**Task brief:**
Give every entry again, unchanged, and leave its images out.

* Start Exercise input *

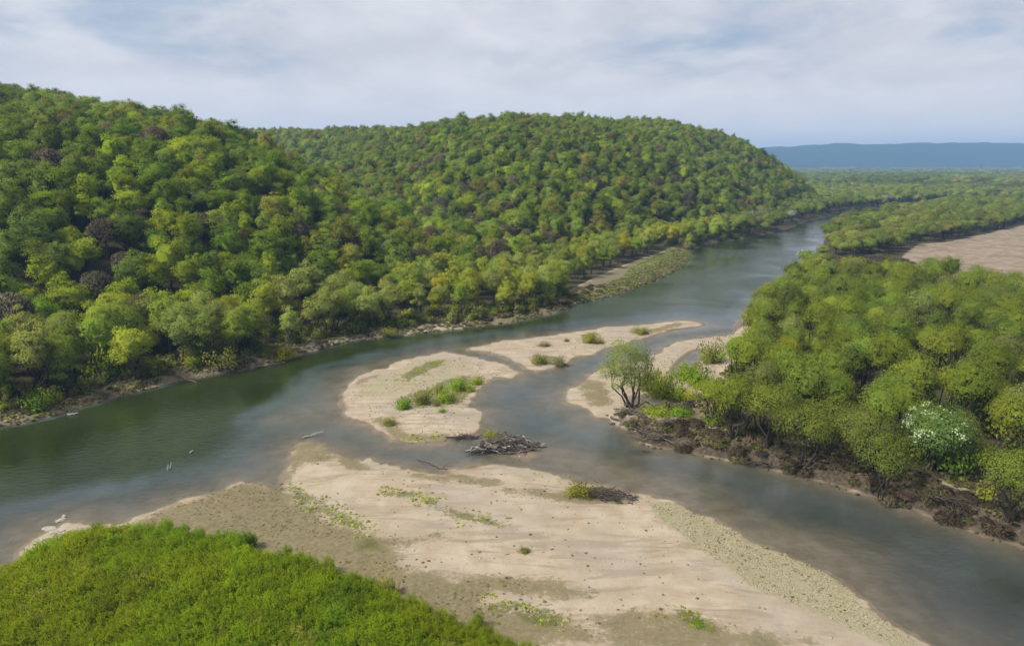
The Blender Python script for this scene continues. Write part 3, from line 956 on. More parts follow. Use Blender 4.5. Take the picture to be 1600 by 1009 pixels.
# wood beyond the field
r = np.random.default_rng(55)
Q = jitter_grid(60, 620, 225, 760, 6.6, r)
S_ = sdf(Q, RIGHT)
Q = Q[(S_ > 3.0 + 13 * sst(Q[:, 1], 390, 480)) & (sdf(Q, FIELD) < -3) & (sdf(Q, SCRUB) < -1) & ((Q[:, 1] > 240) | (Q[:, 0] < 120))]
Q3 = np.column_stack([Q, ground(Q)])
Q3 = Q3[in_frame(Q3 + [0, 0, 5], 60, 60)]
uP, vP, dP = project(Q3)
ordp = np.argsort(dP)
print('plain', len(Q3))
pts, scl, rzs, tnt, idx = [], [], [], [], []
PC = [((0.085, 0.115, 0.030), 'soft green'), ((0.070, 0.100, 0.028), 'deep green'), ((0.095, 0.110, 0.040), 'grey green'), ((0.062, 0.082, 0.032), 'dark green')]
for n_, q in enumerate(ordp):
    x, y, z = Q3[q]
    c = int(r.choice(4, p=[.4, .3, .2, .1]))
    s_ = 0.75 + 0.4 * r.random()
    tn = tint_of(PC[c][0], r, 0.12)
    var, rz = int(r.integers(5)), r.random() * 6.28
    if n_ < 290:
        size = 'low' if s_ < 0.86 else 'tall' if s_ > 1.04 else 'middling'
        where = 'by the river' if sdf(Q3[q:q + 1, :2], RIGHT)[0] < 14 else 'bordering the brown field' if sdf(Q3[q:q + 1, :2], FIELD)[0] > -16 else 'in the far wood'
        add_tree('floodplain_tree', 'plain', var, (x, y, z - 0.2), s_, rz, tn, '%s %s tree %s, beyond the scrub' % (size, PC[c][1], where), 'tree', 'trees between the river and the brown field')
    else:
        pts.append((x, y, z - 0.2)); scl.append(s_); rzs.append(rz); tnt.append(tn); idx.append(var)
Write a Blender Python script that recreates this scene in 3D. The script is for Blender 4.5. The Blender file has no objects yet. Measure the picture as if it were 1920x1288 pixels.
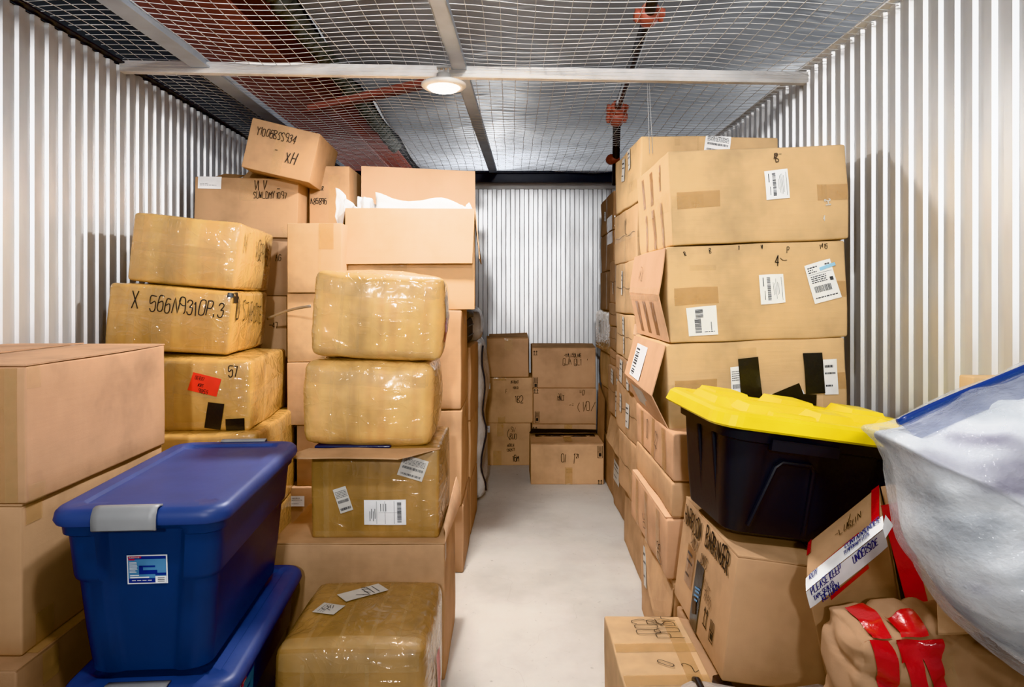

* End Exercise input *

**Correct response:**
The Blender Python script for this scene continues. Write part 3, from line 956 on. More parts follow. Use Blender 4.5. Take the picture to be 1600 by 1009 pixels.
# wood beyond the field
r = np.random.default_rng(55)
Q = jitter_grid(60, 620, 225, 760, 6.6, r)
S_ = sdf(Q, RIGHT)
Q = Q[(S_ > 3.0 + 13 * sst(Q[:, 1], 390, 480)) & (sdf(Q, FIELD) < -3) & (sdf(Q, SCRUB) < -1) & ((Q[:, 1] > 240) | (Q[:, 0] < 120))]
Q3 = np.column_stack([Q, ground(Q)])
Q3 = Q3[in_frame(Q3 + [0, 0, 5], 60, 60)]
uP, vP, dP = project(Q3)
ordp = np.argsort(dP)
print('plain', len(Q3))
pts, scl, rzs, tnt, idx = [], [], [], [], []
PC = [((0.085, 0.115, 0.030), 'soft green'), ((0.070, 0.100, 0.028), 'deep green'), ((0.095, 0.110, 0.040), 'grey green'), ((0.062, 0.082, 0.032), 'dark green')]
for n_, q in enumerate(ordp):
    x, y, z = Q3[q]
    c = int(r.choice(4, p=[.4, .3, .2, .1]))
    s_ = 0.75 + 0.4 * r.random()
    tn = tint_of(PC[c][0], r, 0.12)
    var, rz = int(r.integers(5)), r.random() * 6.28
    if n_ < 290:
        size = 'low' if s_ < 0.86 else 'tall' if s_ > 1.04 else 'middling'
        where = 'by the river' if sdf(Q3[q:q + 1, :2], RIGHT)[0] < 14 else 'bordering the brown field' if sdf(Q3[q:q + 1, :2], FIELD)[0] > -16 else 'in the far wood'
        add_tree('floodplain_tree', 'plain', var, (x, y, z - 0.2), s_, rz, tn, '%s %s tree %s, beyond the scrub' % (size, PC[c][1], where), 'tree', 'trees between the river and the brown field')
    else:
        pts.append((x, y, z - 0.2)); scl.append(s_); rzs.append(rz); tnt.append(tn); idx.append(var)
Write a Blender Python script that recreates this scene in 3D. The script is for Blender 4.5. The Blender file has no objects yet. Measure the picture as if it were 1920x1288 pixels.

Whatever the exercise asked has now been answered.